Long story short, I like writing about destinations of every stripe, and I like reading about them too. So while sitting aboard my flight to Atlanta last week, I picked up the WestJet Vacations magazine from the seatback to peruse it.
Over the years, I’ve found some decent recommendations in these articles, which had previously appeared to be written by people with a passion for discovery and an eye for the unique.
Now, however, I’m almost positive they are penned by AI. The lack of any bylines was the first clue; the second was the jumbled, terminally banal copy, all clichés and buzzwords, signifying nothing.
I honestly cannot remember any of the specific destinations that were covered, as they all blended together in a wash of turquoise seas, sandy beaches, world-class dining and five-star accommodations. Superlatives were repeated multiple times in five-paragraph descriptions and almost nothing specific — a particular snorkel location, a can’t-miss restaurant — was mentioned.
The only one that stood out was Las Vegas (did you know this desert city has a great nightlife — who needs the actual names of venues or hotels? — and also plays host to an on-the-rise theatre troupe called Cirque du Soleil?), and that’s mostly because the blurb included several sentences that made me paraphrase The Princess Bride’s Inigo Montoya and say to myself, “I do not think that word means what you think it means.” (Cirque apparently has “illustrious” sets.)
It’s true that travel writing can sometimes skirt perilously close to the edge of advertorial; we tend to focus on the positives and gloss over the downsides. But whether you’re an armchair tourist on a boots-on-the-ground immersive type, you want first-hand knowledge of a place, even if it’s just the highlights.

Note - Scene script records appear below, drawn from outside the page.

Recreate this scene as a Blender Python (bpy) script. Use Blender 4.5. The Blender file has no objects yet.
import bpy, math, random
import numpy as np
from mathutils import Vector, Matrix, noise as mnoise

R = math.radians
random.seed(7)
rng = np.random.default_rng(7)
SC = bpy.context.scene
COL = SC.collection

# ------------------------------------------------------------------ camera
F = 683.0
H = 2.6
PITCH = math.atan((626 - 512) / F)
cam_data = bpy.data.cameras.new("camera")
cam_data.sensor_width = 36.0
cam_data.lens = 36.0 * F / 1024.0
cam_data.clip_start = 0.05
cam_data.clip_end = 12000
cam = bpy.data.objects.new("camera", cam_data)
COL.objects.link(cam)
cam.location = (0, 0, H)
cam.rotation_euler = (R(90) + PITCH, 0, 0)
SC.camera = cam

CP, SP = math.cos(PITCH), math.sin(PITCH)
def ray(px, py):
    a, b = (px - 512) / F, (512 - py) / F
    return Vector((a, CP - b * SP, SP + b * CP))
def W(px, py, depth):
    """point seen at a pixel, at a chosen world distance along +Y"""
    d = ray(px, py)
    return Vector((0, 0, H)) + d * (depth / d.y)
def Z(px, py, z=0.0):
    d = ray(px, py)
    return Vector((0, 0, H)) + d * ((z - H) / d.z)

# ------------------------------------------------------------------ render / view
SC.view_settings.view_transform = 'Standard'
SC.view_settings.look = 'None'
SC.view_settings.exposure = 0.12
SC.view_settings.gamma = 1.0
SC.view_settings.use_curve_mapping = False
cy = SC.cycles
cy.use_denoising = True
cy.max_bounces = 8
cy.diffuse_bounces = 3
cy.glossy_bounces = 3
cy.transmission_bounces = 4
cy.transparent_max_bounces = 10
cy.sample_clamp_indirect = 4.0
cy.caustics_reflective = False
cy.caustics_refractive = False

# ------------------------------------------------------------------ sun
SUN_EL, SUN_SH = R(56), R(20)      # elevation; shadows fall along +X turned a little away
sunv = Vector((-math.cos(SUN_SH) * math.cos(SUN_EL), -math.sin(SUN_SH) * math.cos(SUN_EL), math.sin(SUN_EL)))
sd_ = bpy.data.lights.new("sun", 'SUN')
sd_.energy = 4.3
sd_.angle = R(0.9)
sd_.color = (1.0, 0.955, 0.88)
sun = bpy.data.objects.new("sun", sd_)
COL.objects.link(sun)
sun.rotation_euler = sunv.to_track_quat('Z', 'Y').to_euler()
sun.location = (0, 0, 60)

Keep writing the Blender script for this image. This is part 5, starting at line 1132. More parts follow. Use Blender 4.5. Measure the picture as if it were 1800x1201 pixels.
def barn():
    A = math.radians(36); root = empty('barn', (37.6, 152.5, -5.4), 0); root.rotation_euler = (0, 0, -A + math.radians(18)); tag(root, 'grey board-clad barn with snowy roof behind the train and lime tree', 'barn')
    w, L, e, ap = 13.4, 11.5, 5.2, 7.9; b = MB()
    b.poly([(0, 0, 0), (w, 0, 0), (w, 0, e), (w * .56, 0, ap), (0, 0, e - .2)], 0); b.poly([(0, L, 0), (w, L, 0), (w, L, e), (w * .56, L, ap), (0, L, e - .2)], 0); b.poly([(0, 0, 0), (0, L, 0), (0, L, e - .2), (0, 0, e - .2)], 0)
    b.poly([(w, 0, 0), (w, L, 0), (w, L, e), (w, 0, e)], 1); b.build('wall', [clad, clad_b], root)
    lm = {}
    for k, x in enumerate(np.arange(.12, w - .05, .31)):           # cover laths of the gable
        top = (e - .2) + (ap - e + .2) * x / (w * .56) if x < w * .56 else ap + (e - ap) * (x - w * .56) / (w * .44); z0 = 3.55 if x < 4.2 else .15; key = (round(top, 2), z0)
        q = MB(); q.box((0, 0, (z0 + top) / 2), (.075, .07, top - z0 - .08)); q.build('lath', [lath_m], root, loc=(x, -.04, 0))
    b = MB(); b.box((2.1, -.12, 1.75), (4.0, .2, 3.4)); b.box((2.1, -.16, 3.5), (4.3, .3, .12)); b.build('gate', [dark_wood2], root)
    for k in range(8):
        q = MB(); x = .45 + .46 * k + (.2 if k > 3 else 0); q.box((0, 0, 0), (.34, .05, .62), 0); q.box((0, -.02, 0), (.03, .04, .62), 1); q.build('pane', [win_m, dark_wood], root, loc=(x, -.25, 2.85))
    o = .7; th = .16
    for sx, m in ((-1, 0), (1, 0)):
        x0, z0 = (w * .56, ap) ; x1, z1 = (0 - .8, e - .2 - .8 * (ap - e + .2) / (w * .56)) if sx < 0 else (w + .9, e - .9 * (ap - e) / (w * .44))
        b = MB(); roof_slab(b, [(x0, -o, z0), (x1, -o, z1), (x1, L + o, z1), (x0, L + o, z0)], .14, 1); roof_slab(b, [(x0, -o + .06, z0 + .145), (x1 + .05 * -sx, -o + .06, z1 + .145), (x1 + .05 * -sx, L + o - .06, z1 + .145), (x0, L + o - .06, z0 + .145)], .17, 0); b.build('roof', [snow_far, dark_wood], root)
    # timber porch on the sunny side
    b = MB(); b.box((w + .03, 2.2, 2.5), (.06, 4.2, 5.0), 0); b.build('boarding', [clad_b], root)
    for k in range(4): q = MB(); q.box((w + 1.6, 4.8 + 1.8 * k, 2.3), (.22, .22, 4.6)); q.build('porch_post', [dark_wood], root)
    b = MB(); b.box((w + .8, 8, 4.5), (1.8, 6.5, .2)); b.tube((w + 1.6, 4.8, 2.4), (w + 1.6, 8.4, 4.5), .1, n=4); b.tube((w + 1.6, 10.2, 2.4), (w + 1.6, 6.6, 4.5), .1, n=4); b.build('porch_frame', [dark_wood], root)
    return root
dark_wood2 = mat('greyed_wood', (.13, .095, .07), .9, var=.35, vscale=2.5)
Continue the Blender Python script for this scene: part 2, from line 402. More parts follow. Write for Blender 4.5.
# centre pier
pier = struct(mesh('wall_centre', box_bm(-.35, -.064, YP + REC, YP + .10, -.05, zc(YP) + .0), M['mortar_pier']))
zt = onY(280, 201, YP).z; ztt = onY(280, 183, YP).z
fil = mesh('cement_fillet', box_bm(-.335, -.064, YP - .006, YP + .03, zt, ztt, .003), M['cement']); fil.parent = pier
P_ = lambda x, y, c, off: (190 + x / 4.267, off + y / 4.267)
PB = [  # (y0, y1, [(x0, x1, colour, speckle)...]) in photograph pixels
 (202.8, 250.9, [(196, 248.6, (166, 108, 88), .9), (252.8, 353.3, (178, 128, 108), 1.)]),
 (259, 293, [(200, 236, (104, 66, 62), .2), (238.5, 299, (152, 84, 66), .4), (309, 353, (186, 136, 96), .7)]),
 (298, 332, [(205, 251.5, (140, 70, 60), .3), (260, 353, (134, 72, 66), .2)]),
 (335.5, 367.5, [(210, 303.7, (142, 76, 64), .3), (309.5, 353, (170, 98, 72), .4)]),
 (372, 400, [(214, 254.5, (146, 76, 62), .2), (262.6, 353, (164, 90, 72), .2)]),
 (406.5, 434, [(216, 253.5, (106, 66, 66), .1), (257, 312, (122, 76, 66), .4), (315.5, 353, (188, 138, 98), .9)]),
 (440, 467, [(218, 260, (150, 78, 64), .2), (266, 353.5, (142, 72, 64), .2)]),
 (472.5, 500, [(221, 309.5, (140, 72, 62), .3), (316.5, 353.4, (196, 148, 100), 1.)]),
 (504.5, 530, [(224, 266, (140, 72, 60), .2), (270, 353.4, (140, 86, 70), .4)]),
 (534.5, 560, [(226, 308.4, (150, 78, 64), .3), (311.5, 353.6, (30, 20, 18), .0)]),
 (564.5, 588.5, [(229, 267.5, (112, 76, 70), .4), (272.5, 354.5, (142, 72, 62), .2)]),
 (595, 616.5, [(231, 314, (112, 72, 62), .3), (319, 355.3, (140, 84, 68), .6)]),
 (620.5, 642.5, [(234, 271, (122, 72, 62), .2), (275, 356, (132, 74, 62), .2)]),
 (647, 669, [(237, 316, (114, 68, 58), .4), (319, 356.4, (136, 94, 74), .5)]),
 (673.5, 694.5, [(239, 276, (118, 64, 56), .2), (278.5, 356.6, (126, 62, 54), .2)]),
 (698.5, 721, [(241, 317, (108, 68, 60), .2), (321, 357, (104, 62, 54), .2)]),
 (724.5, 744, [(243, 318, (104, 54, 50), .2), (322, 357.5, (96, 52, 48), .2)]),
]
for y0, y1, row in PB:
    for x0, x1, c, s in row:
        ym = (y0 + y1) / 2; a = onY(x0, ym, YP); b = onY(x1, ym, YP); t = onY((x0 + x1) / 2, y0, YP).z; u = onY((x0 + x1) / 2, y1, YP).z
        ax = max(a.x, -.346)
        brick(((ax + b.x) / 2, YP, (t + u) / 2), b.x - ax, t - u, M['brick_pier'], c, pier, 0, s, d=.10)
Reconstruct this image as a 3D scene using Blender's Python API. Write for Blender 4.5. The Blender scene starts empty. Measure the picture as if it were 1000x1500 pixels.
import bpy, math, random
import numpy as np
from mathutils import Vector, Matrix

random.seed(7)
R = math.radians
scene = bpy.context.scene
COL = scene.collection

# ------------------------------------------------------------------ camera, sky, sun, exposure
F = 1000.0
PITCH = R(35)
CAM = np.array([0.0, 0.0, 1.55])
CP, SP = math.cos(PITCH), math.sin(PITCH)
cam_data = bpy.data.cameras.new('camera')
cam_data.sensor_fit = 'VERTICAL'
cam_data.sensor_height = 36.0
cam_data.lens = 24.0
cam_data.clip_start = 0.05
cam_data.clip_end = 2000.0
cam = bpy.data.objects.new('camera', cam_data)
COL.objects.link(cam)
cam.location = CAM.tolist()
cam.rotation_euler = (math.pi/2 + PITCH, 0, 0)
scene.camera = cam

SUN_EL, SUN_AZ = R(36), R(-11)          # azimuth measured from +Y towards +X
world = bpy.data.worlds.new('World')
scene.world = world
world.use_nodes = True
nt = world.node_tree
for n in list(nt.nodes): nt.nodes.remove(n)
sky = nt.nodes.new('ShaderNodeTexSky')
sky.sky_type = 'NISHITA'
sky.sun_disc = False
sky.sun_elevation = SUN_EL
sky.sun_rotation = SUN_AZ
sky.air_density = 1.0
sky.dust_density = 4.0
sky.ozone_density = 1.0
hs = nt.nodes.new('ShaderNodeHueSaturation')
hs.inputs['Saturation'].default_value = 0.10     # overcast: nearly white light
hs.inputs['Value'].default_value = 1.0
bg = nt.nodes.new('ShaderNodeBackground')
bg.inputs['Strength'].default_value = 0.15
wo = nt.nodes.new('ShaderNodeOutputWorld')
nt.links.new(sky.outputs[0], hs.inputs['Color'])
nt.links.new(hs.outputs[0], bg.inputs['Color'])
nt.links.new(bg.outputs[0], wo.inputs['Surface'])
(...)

AI can’t point you to the best conch fritters or friendliest bartenders. It can’t hear the roosters that wake you up at 3 a.m. in Vieques, or convey the taste of raw seal liver. It can’t get naked in a Turkish hammam or ride a camel named Steve in Morocco. It can’t even tell you where the most convenient free Wi-Fi is. It’s a promotional brochure — a bland and lifeless simulacrum of real experiences.